## BEGIN SUPPLIED INFORMATION

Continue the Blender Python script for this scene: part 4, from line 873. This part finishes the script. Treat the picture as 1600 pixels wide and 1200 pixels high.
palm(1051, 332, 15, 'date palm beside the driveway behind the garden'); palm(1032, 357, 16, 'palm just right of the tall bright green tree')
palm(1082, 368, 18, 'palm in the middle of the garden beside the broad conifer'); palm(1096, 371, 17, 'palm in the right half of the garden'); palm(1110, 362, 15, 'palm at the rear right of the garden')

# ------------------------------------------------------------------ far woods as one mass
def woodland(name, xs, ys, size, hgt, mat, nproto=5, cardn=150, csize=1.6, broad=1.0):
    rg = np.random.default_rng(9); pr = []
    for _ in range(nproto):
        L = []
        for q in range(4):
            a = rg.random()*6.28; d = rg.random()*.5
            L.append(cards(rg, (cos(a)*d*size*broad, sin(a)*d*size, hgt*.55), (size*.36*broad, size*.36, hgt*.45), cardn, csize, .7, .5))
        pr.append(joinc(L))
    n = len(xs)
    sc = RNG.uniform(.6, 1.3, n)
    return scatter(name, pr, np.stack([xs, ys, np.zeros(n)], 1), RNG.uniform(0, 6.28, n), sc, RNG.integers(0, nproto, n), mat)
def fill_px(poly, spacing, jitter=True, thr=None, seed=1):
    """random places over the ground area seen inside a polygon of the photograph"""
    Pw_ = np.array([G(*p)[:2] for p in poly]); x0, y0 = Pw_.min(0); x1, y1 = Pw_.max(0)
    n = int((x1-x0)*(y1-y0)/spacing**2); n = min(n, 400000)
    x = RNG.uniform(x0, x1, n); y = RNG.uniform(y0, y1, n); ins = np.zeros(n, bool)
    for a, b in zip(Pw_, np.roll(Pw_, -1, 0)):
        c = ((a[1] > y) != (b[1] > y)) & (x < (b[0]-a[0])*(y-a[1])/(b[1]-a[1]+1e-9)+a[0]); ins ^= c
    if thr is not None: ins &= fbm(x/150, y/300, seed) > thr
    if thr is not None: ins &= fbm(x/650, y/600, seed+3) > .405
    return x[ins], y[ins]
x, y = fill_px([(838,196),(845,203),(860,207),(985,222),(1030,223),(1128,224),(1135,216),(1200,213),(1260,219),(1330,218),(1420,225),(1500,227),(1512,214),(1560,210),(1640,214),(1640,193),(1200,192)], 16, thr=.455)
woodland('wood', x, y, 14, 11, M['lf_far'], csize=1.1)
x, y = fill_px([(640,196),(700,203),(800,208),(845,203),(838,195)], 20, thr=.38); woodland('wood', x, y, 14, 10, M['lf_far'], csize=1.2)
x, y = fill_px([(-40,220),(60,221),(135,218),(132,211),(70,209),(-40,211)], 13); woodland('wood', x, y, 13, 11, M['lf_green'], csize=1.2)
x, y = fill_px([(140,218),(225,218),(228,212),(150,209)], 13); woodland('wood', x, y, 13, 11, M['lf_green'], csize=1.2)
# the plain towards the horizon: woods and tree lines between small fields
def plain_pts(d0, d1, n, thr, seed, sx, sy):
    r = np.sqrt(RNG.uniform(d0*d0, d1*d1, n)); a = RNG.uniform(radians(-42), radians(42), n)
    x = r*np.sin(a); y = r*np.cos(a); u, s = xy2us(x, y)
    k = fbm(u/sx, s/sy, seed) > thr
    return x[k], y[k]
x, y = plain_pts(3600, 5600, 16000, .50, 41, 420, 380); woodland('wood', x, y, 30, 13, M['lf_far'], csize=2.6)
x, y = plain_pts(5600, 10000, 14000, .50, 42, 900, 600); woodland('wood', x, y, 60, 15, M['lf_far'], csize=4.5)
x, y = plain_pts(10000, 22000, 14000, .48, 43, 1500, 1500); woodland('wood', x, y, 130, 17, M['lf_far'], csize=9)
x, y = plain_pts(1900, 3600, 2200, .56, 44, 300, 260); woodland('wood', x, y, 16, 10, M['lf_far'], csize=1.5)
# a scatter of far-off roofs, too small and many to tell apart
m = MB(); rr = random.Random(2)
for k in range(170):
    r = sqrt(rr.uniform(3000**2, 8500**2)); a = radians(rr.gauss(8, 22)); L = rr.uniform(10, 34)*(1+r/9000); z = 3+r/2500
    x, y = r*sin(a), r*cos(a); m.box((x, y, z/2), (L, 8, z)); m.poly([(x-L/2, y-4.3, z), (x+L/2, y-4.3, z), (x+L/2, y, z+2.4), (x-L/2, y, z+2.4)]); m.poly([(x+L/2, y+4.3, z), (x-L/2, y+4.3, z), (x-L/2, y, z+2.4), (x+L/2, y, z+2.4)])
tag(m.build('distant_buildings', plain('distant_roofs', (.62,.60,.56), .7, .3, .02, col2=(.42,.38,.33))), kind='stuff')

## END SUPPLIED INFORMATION

**BRIEF**
Print, please, the lines from the first line of the material through the line that contains "palm(1082, 368, 18, 'palm", exactly as written and with nothing added.

**SOLUTION TO THIS TASK**
Continue the Blender Python script for this scene: part 4, from line 873. This part finishes the script. Treat the picture as 1600 pixels wide and 1200 pixels high.
palm(1051, 332, 15, 'date palm beside the driveway behind the garden'); palm(1032, 357, 16, 'palm just right of the tall bright green tree')
palm(1082, 368, 18, 'palm in the middle of the garden beside the broad conifer'); palm(1096, 371, 17, 'palm in the right half of the garden'); palm(1110, 362, 15, 'palm at the rear right of the garden')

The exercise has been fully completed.